An artist's impression of volcanic snow.

Cook speculates that liquid water deep within Charon's core is mixed with ammonia, which acts like antifreeze and lowers the freezing point. Volcanoes could then belch out this water, which would immediately freeze and snow back down onto the surface of Charon as crystals of ice and the ammonia hydrates that Cook detects in his spectra.

"We looked at several processes; none worked except cryovolcanism," says Cook.

Kicked up

It's great to pin down which substances are on Charon's surface, says William McKinnon, an expert on icy satellites from Washington University, St Louis. But he thinks that there could be alternative explanations for the ice, other than 'cryovolcanoes'.

He suggests that the core may stay liquid not because of the presence of ammonia (it is unlikely that Charon is rich enough in ammonia for that, he says), but by a porous outer layer of icy rock that insulates the interior from the chilly exterior.

And Charon's surface is churned up by asteroid impacts as a matter of course and this could be enough to kick up crystals on the surface, he says.

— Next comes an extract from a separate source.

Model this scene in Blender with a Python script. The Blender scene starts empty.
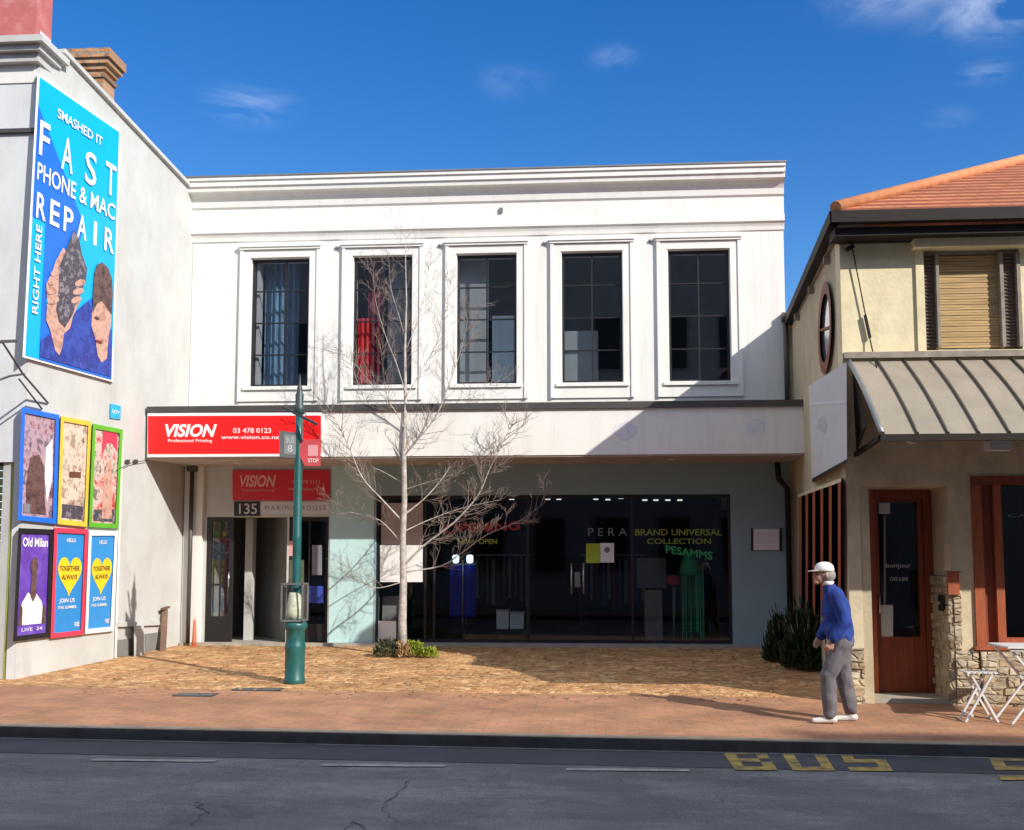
import bpy, math, random
from math import radians, sin, cos, tan, pi
from mathutils import Vector, Matrix, noise as mnoise
random.seed(7)
R = random.random
def U(a, b): return a + (b - a) * R()

# ------------------------------------------------------------------ camera, world, sun, exposure
FPX = 1100.0; TH = radians(4.3); TP = 0.0917; PITCH = math.atan(TP)
CAM = Vector((0.0, -18.05, 1.35)); HZ = 563.0
RIGHT = Vector((cos(TH), sin(TH), 0)); FW0 = Vector((-sin(TH), cos(TH), 0)); ZZ = Vector((0, 0, 1))
FWD = FW0 * cos(PITCH) + ZZ * sin(PITCH); UPV = ZZ * cos(PITCH) - FW0 * sin(PITCH)
CYP = HZ - FPX * TP
scene = bpy.context.scene
cd = bpy.data.cameras.new('camera'); cam = bpy.data.objects.new('camera', cd); scene.collection.objects.link(cam)
cam.matrix_world = Matrix(((RIGHT.x, UPV.x, -FWD.x, CAM.x), (RIGHT.y, UPV.y, -FWD.y, CAM.y), (RIGHT.z, UPV.z, -FWD.z, CAM.z), (0, 0, 0, 1)))
cd.sensor_width = 36; cd.lens = FPX / 1024 * 36; cd.shift_y = (CYP - 415) / 1024; cd.clip_end = 2000; cd.clip_start = 0.05
scene.camera = cam
SDX, SDZ = 1.22, 0.97                       # towards the sun: (SDX, -1, SDZ)
SUN = Vector((SDX, -1, SDZ)).normalized()
elev = math.asin(SUN.z); azi = math.atan2(SUN.x, SUN.y)
w = bpy.data.worlds.new("World"); scene.world = w; w.use_nodes = True
nt = w.node_tree; nt.nodes.clear()
out = nt.nodes.new('ShaderNodeOutputWorld'); bg = nt.nodes.new('ShaderNodeBackground')
sky = nt.nodes.new('ShaderNodeTexSky'); sky.sky_type = 'NISHITA'; sky.sun_disc = False
sky.sun_elevation = elev; sky.sun_rotation = azi; sky.air_density = 1.0; sky.dust_density = 0.2; sky.ozone_density = 2.2
hs = nt.nodes.new('ShaderNodeHueSaturation'); hs.inputs['Hue'].default_value = 0.512; hs.inputs['Saturation'].default_value = 1.42; hs.inputs['Value'].default_value = 0.90
tc = nt.nodes.new('ShaderNodeTexCoord'); mp = nt.nodes.new('ShaderNodeMapping'); mp.inputs['Scale'].default_value = (1.0, 1.0, 2.6)
mp.inputs['Location'].default_value = (0.35, 0.1, 0.05)
nz = nt.nodes.new('ShaderNodeTexNoise'); nz.inputs['Scale'].default_value = 9.0; nz.inputs['Detail'].default_value = 9; nz.inputs['Roughness'].default_value = 0.62; nz.inputs['Distortion'].default_value = 1.1
cr = nt.nodes.new('ShaderNodeValToRGB'); cr.color_ramp.elements[0].position = 0.42; cr.color_ramp.elements[1].position = 0.95
cr.color_ramp.elements[0].color = (0, 0, 0, 1); cr.color_ramp.elements[1].color = (0.75, 0.75, 0.75, 1)
mx = nt.nodes.new('ShaderNodeMix'); mx.data_type = 'RGBA'; mx.inputs[7].default_value = (7.9, 8.2, 8.7, 1)
L = nt.links.new
L(sky.outputs[0], hs.inputs['Color']); L(tc.outputs['Generated'], mp.inputs[0]); L(mp.outputs[0], nz.inputs['Vector'])
L(nz.outputs[0], cr.inputs[0])
acc = None
for (cx_, cy_, wd_, am_) in ((905, -20, .10, .75), (1000, 5, .09, .7), (985, 72, .035, .4), (250, 106, .06, .42), (618, 57, .035, .42), (512, 82, .05, .16), (950, 118, .03, .2), (700, -120, .1, .7), (300, -160, .1, .6)):
    dvec = FWD + RIGHT * ((cx_ - 512) / FPX) + UPV * ((CYP - cy_) / FPX); dvec.normalize()
    sb_ = nt.nodes.new('ShaderNodeVectorMath'); sb_.operation = 'SUBTRACT'; L(tc.outputs['Generated'], sb_.inputs[0]); sb_.inputs[1].default_value = dvec
    ms = nt.nodes.new('ShaderNodeVectorMath'); ms.operation = 'MULTIPLY'; L(sb_.outputs[0], ms.inputs[0]); ms.inputs[1].default_value = (1, 1, 2.4)
    ln_ = nt.nodes.new('ShaderNodeVectorMath'); ln_.operation = 'LENGTH'; L(ms.outputs[0], ln_.inputs[0])
    mr_ = nt.nodes.new('ShaderNodeMapRange'); mr_.interpolation_type = 'SMOOTHERSTEP'; L(ln_.outputs['Value'], mr_.inputs[0]); mr_.inputs[1].default_value = 0; mr_.inputs[2].default_value = wd_; mr_.inputs[3].default_value = am_; mr_.inputs[4].default_value = 0
    if acc is None: acc = mr_.outputs[0]
    else:
        ad_ = nt.nodes.new('ShaderNodeMath'); ad_.operation = 'MAXIMUM'; L(acc, ad_.inputs[0]); L(mr_.outputs[0], ad_.inputs[1]); acc = ad_.outputs[0]
mu_ = nt.nodes.new('ShaderNodeMath'); mu_.operation = 'MULTIPLY'; L(cr.outputs[0], mu_.inputs[0]); L(acc, mu_.inputs[1])
# broken white cloud added overhead and behind the camera for neutral fill light
nz2 = nt.nodes.new('ShaderNodeTexNoise'); nz2.inputs['Scale'].default_value = 2.3; nz2.inputs['Detail'].default_value = 8; nz2.inputs['Roughness'].default_value = .6; L(mp.outputs[0], nz2.inputs['Vector'])
cr2 = nt.nodes.new('ShaderNodeValToRGB'); cr2.color_ramp.elements[0].position = .40; cr2.color_ramp.elements[1].position = .60; L(nz2.outputs[0], cr2.inputs[0])
dt = nt.nodes.new('ShaderNodeVectorMath'); dt.operation = 'DOT_PRODUCT'; L(tc.outputs['Generated'], dt.inputs[0]); dt.inputs[1].default_value = Vector((0, -.75, .66)).normalized()
m2 = nt.nodes.new('ShaderNodeMapRange'); m2.interpolation_type = 'SMOOTHSTEP'; L(dt.outputs['Value'], m2.inputs[0]); m2.inputs[1].default_value = -.02; m2.inputs[2].default_value = .35; m2.inputs[3].default_value = 0; m2.inputs[4].default_value = .9
mu2 = nt.nodes.new('ShaderNodeMath'); mu2.operation = 'MULTIPLY'; L(cr2.outputs[0], mu2.inputs[0]); L(m2.outputs[0], mu2.inputs[1])
mm_ = nt.nodes.new('ShaderNodeMath'); mm_.operation = 'MAXIMUM'; L(mu_.outputs[0], mm_.inputs[0]); L(mu2.outputs[0], mm_.inputs[1]); L(mm_.outputs[0], mx.inputs[0]); L(hs.outputs[0], mx.inputs[6]); L(mx.outputs[2], bg.inputs['Color'])
bg.inputs['Strength'].default_value = 0.12; L(bg.outputs[0], out.inputs[0])
sd = bpy.data.lights.new('sun', 'SUN'); sd.energy = 3.5; sd.angle = radians(0.55); sd.color = (1.0, 0.95, 0.87)
so = bpy.data.objects.new('sun', sd); scene.collection.objects.link(so); so.rotation_euler = SUN.to_track_quat('Z', 'Y').to_euler()
scene.view_settings.view_transform = 'Standard'; scene.view_settings.look = 'None'; scene.view_settings.gamma = 1
scene.view_settings.exposure = 0.62
scene.cycles.max_bounces = 6; scene.cycles.use_denoising = True; scene.cycles.transparent_max_bounces = 12

# ------------------------------------------------------------------ projection helpers (photo pixel -> point on a real plane)
def ray(px, py): return FWD + RIGHT * ((px - 512) / FPX) + UPV * ((CYP - py) / FPX)
def on(px, py, p0, n):
    r = ray(px, py); return CAM + r * ((p0 - CAM).dot(n) / r.dot(n))
def P(px, py, Y=0.0): return on(px, py, Vector((0, Y, 0)), Vector((0, 1, 0)))
def X_(px, Y=0.0, py=520): return P(px, py, Y).x
def Z_(py, Y=0.0, px=488): return P(px, py, Y).z
YK = -7.2
XL0, XR0 = -5.2, 4.9
def zk(x):
    t = min(1.6, max(-0.6, (x - XL0) / (XR0 - XL0))); return -0.275 - 0.075 * t
def gz(x, y):
    if y >= 0: return 0.0
    return zk(x) * min(1.0, y / YK)
def rz(x): return zk(x) - 0.115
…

The New Horizons mission to the Kuiper belt - a ring of comets in the outer reaches of the Solar System beyond Pluto - should solve the conundrum once and for all. The mission, which will arrive at the Kuiper belt in 2015, will get high-quality data about the composition of Pluto and its satellites.

"In eight years we'll see one way or the other," says McKinnon, "but I don't expect to see geysers."